Computing Greenness at a Data Center

I recently read through an interesting White Paper on evaluating the Greenness of a data center put out by the Uptime Institute, written by John R. Stanley, Kenneth G. Brill, and Dr. Jonathan Koomey. You can get it here.

The report outlines four metrics which are designed to help us quantify energy consumption and they present some interesting formulas which I present below:

SI-POM (Site Infrastructure Power Overhead Multiplier) which tells us how much power is consumed to run the DC facilities vs. to run the gear inside it.

SI-POM=

Data Center Power consumption at the meter / total hardware consumption at the plug


They suggest that a Tier 4 Data Center will peg out at 2.2
H-POM (Hardware Power Overhead Multiplier) tells us how much power is wasted on power supply conversion, loss to fans, etc. rather than power going to run the components of the gear.

H-POM=

AC hardware load at the plug / DC Hardware compute Load


They suggest that a data center with a 2.2 SI-POM will peg out at 1.33 on this exercise.
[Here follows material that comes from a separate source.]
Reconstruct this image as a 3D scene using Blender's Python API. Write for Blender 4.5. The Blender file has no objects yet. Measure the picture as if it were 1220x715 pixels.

Deployed Hardware Utilization Ratio (DH-UR) is the metric that helps quantify the deployed equipment that is drawing power but is comatose; menaing not running an application, but is left on.

DH-UR=

Number of servers running live applications / Total number of deployed servers

For Storage:

Number of Terabytes of storage holding data / Total terabytes actually deployed


Deployed Hardware Utilization Efficiency (DH-UE) helps us quantify the opportunity for servers and storage to increase utilization by virtualizing. This conceptually gives us another way of looking at why we would want to consolidate servers at 25% load to run at 50% load in a virtual and scalable framework.

DH-UE=

Minimum number of servers necessary to handle peak compute load / Total number of servers deployed


I will spend more time, as I get it, to play around with some numbers to get some real world computations. Feel free to leave your own in the comments section too. The tide raises all boats in our sea of knowledge.